Record list
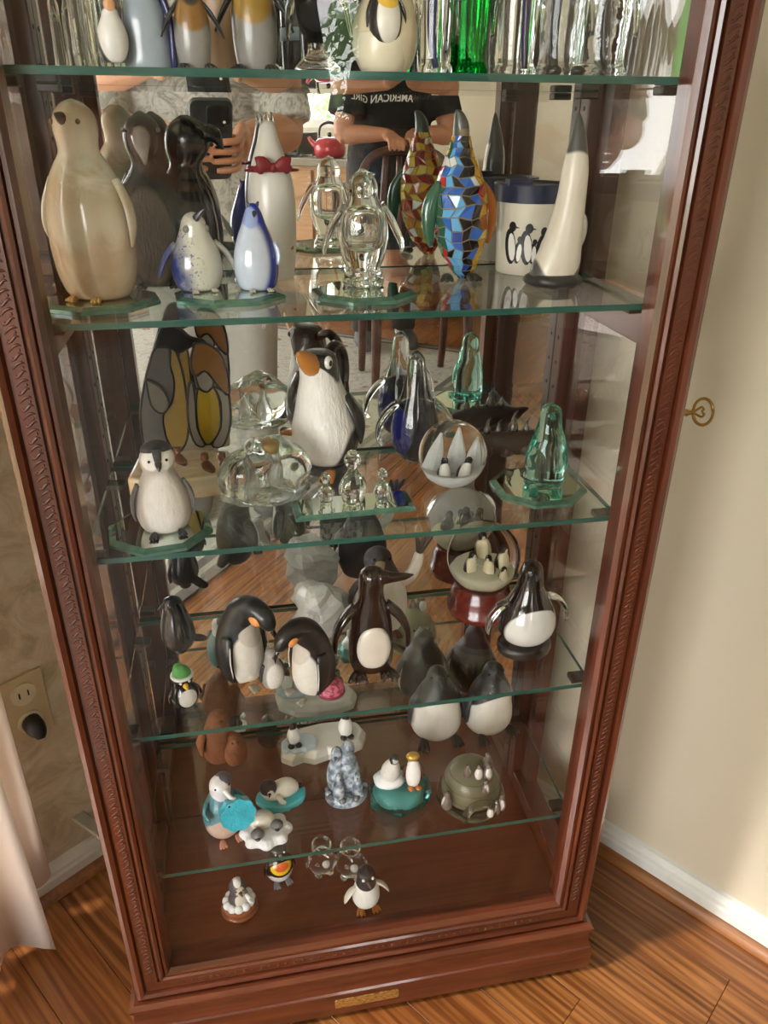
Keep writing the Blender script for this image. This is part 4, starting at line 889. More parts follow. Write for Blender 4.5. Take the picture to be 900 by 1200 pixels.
# dark wood penguin with an ivory egg belly
T = put('wooden_penguin', 'dark polished wood penguin with ivory egg belly and long sideways beak', 'penguin figurine', 0.0155, 0.090, S4, 0.0)
h = 0.142
EBN = wood_mat('dark_polished_wood', rgb('#0a0504'), rgb('#231310'), 2, 0.12, 0.7, 1.6, 0.02)
ob('body', rings([(.03, .12, .09), (.05, .165, .12), (.18, .185, .135), (.34, .18, .13), (.5, .165, .12), (.62, .135, .11), (.72, .105, .095), (.80, .10, .095), (.88, .105, .10, .01), (.95, .09, .085, .01), (.99, .04, .04, .01), (1, .005, .005, .01)], 28, 4, h), EBN, T)
ob('beak', sweep([(.06, -.02, .905, .07, .07), (.15, -.03, .90, .045, .045), (.26, -.04, .905, .03, .028), (.33, -.045, .915, .006, .006)], (0, 1, 0), 14, 4, h), EBN, T)
flipper(T, h, [(.12, 0, .64, .05, .045), (.22, -.01, .54, .075, .04), (.29, -.02, .40, .07, .03), (.30, -.03, .27, .045, .02), (.29, -.035, .22, .01, .008)], EBN)
ob('egg_belly', xf(rings([(0, .02, .01), (.03, .09, .035), (.14, .135, .05), (.27, .13, .05), (.37, .08, .035), (.405, .01, .008)], 24, 4, h), (0.005*h, -.105*h, .10*h)), mat('egg_ivory', '#d6cdc0', 0.3, coat=0.3), T)
foot(T, h, .11, -.05, .13, EBN, 0.5)

# waving penguin, crumpled white iceberg, green rock
T = put('waving_penguin', 'white bellied penguin raising one arm behind the dark wooden penguin', 'penguin figurine', 0.041, 0.172, S4, 0.0)
h = 0.118
ob('body', rings([(0, .17, .15), (.03, .24, .19), (.2, .29, .22), (.4, .29, .22), (.56, .25, .2), (.68, .20, .17), (.76, .16, .15), (.84, .15, .145, -.02), (.92, .13, .13, -.02), (.98, .06, .06, -.02), (1, .01, .01, -.02)], 28, 4, h), tt('waving_body', '#2a2a2d', [('#dcd9d0', 0, .36, .30, .40, .03)], h, 0.6, 0, 0.6, 170, 0.08, (1, 1, .4)), T)
ob('raised_arm', sweep([(.20, -.05, .58, .07, .05), (.30, -.08, .66, .07, .05), (.36, -.10, .80, .065, .045), (.385, -.11, .93, .05, .04), (.39, -.11, .98, .02, .02)], (0, 1, 0), 12, 4, h), IVO, T)
ob('hand', join(*[sweep([(.388, -.11, .95, .035), (.39+dx*.5, -.11, 1.04, .028), (.39+dx, -.11, 1.13, .02), (.39+dx*1.15, -.11, 1.16, .006)], (0, 1, 0), 8, 3, h) for dx in (-.03, .04, .12)]), mat('dark_hand', '#3b332e', 0.5), T)
flipper(T, h, [(-.2, 0, .62, .05, .03), (-.3, -.02, .48, .07, .03), (-.33, -.04, .3, .02, .01)], DGRY, both=False); beak(T, h, (-.02, -.14, .88), (-.05, -.27, .80), .06, mat('brown_beak', '#8a7b5c', 0.4)); eyes(T, h, .08, -.13, .92, .018); foot(T, h, .13, -.15, .11, BRN)
T = put('white_iceberg', 'crumpled white ceramic iceberg behind the two emperor penguins', 'iceberg', -0.030, 0.182, S4, 0.2)
wi = lumpy(rings([(0, .030, .022), (.01, .034, .026), (.028, .036, .027), (.045, .032, .024, -.004), (.058, .022, .018, -.008), (.066, .012, .010, -.010), (.069, .001, .001, -.010)], 14, 2), .012, 60, 4)
ob('ice', wi, mat('porcelain_ice', '#d9dad6', 0.3, coat=0.3), T, False)
for x, z in ((-.028, .012), (-.020, .030), (.022, .020)): ob('ice_crag', lumpy(ball((x, -.018, z), (.010, .008, .014), 8), .004, 120, x*50), mat('porcelain_ice', '#d9dad6'), T, False)

# snow globe
T = put('snow_globe', 'snow globe with penguins on snow and dark red wooden base', 'snow globe', 0.1795, 0.190, S4, 0.0)
MAH = wood_mat('mahogany_red', rgb('#3a0d0a'), rgb('#6d2018'), 0, 0.22, 0.5, 1.0, 0.05)
ob('base', lathe([(0, 0), (.0425, 0), (.0435, .003), (.0435, .009), (.041, .012), (.040, .024), (.037, .034), (.034, .038), (.034, .042), (0, .042)], 48), MAH, T, True, angle=0.7)
r = 0.047; zc = 0.042+r*.80
ob('dome', rings([(zc-r*math.cos(PI*(3.2+i*.8)/16), max(r*math.sin(PI*(3.2+i*.8)/16), .0008), max(r*math.sin(PI*(3.2+i*.8)/16), .0008)) for i in range(17)], 40, 2), glass('dome_glass', (1, 1, 1, 1), 0.0, 1.12), T)
ob('snow_ground', lumpy(rings([(.0435, .020, .020), (.046, .028, .028), (.058, .035, .035), (.064, .033, .033, 0, .002), (.070, .018, .016, 0, .012), (.074, .002, .002, 0, .014)], 26, 3), .003, 90, 6), mat('globe_snow', '#d3cfb4', 0.6, bump=0.4), T)
for i_, (x, y, z, s_, rr) in enumerate(((-.018, -.006, .060, .032, .3), (.004, -.014, .060, .029, -.6), (.020, -.004, .060, .034, .5), (.004, .012, .070, .036, .0), (.016, -.024, .054, .024, .1))):
    ob('penguin', xf(rings(STD, 14, 2, s_), (x, y, z), (0.0, 0.1*(-1)**i_, rr)), tt('globe_penguin_%d' % i_, '#1c1a18', [('#e3d9b4', 0, .36, .24, .42, .04), ('#e3d9b4', .0, .80, .06, .1, -.1)], s_, 0.4, 0.1), T)

# black and white glass penguin
T = put('glass_penguin', 'round white bellied glass penguin with black cape and clear wings on black base', 'penguin figurine', 0.2065, 0.096, S4, 0.1)
h = 0.122
ob('base', lumpy(rings([(0, .24, .20), (.02, .27, .23), (.07, .275, .23), (.12, .24, .2), (.14, .02, .02)], 28, 3, h), .001, 200), mat('black_base', '#141113', 0.18, coat=0.5, bump=0.5, bscale=500), T)
ob('body', rings([(.13, .12, .11), (.17, .22, .2), (.28, .285, .26), (.40, .285, .26), (.52, .245, .225), (.64, .18, .17), (.76, .125, .12), (.86, .10, .10), (.93, .085, .09), (.98, .05, .05), (1, .005, .005)], 32, 4, h), tt('bw_glass_body', '#110d0f', [('#dcdad6', 0, .33, .272, .25, .25)], h, 0.08, 0.7, 0, 60, 0.06), T)
ob('cape_glass', rings([(.76, .132, .128), (.80, .128, .125), (.84, .118, .118), (.88, .112, .112), (.96, .10, .10), (1.01, .06, .06), (1.03, .005, .005)], 28, 3, h), glass('thin_casing', (.9, .9, .9, 1), 0.0, 1.3), T)
beak(T, h, (0, -.08, .93), (-.03, -.17, .90), .05, BLK)
flipper(T, h, [(.22, 0, .60, .05, .03), (.32, 0, .55, .065, .03), (.40, -.01, .44, .06, .025), (.425, -.02, .33, .04, .02), (.41, -.03, .28, .01, .008)], CLR)

# ================================================================== lowest glass shelf
def plump(label, x, y, rz, h, lean, seed):
    T = put('plump_penguin', label, 'penguin figurine', x, y, S5, rz)
    ob('body', rings([(0, .14, .13), (.03, .24, .21), (.14, .305, .27), (.28, .31, .275), (.42, .29, .26), (.56, .27, .24, lean*.3), (.68, .215, .20, lean*.6), (.78, .15, .15, lean*.9), (.88, .125, .13, lean), (.95, .09, .095, lean), (1, .01, .01, lean)], 30, 4, h), tt('plump_%d' % seed, '#161618', [('#dad5ca', 0, .26, .34, .36, .06)], h, 0.5, 0.1, 0.4, 140, 0.04, (1, 1, .4)), T)
    flipper(T, h, [(.24, .02, .60, .05, .025), (.31, .01, .46, .07, .025), (.335, -.02, .30, .055, .02), (.33, -.03, .2, .015, .01)], mat('plump_wing', '#35353a', 0.4))
    beak(T, h, (lean, -.11, .90), (lean, -.23, .88), .045, DGRY); foot(T, h, .19, -.17, .15, mat('dark_feet', '#322c2a', 0.4)); eyes(T, h, .10, -.10, .92, .014)
plump('plump black and white penguin with squared belly, left of the pair by the igloo', 0.1285, 0.196, 0.0, 0.118, 0.0, 1)
plump('plump black and white penguin leaning right, beside the squared one', 0.206, 0.194, 0.25, 0.115, .03, 2)

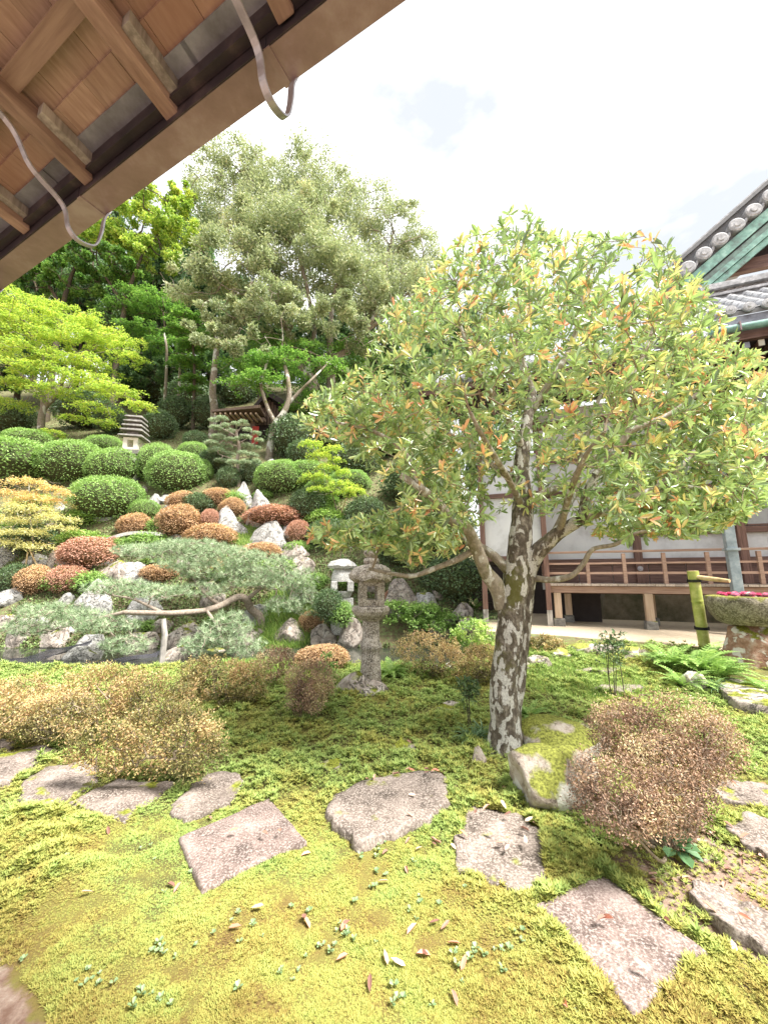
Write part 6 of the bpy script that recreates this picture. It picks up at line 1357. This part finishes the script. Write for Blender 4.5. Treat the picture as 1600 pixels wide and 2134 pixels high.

Aim of the exercise
Search the records above for the string "this". Copy every line that contains it.

Solution to the exercise
Keep writing the Blender script for this image. This is part 4, starting at line 889. More parts follow. Write for Blender 4.5. Take the picture to be 900 by 1200 pixels.
Write part 6 of the bpy script that recreates this picture. It picks up at line 1357. This part finishes the script. Write for Blender 4.5. Treat the picture as 1600 pixels wide and 2134 pixels high.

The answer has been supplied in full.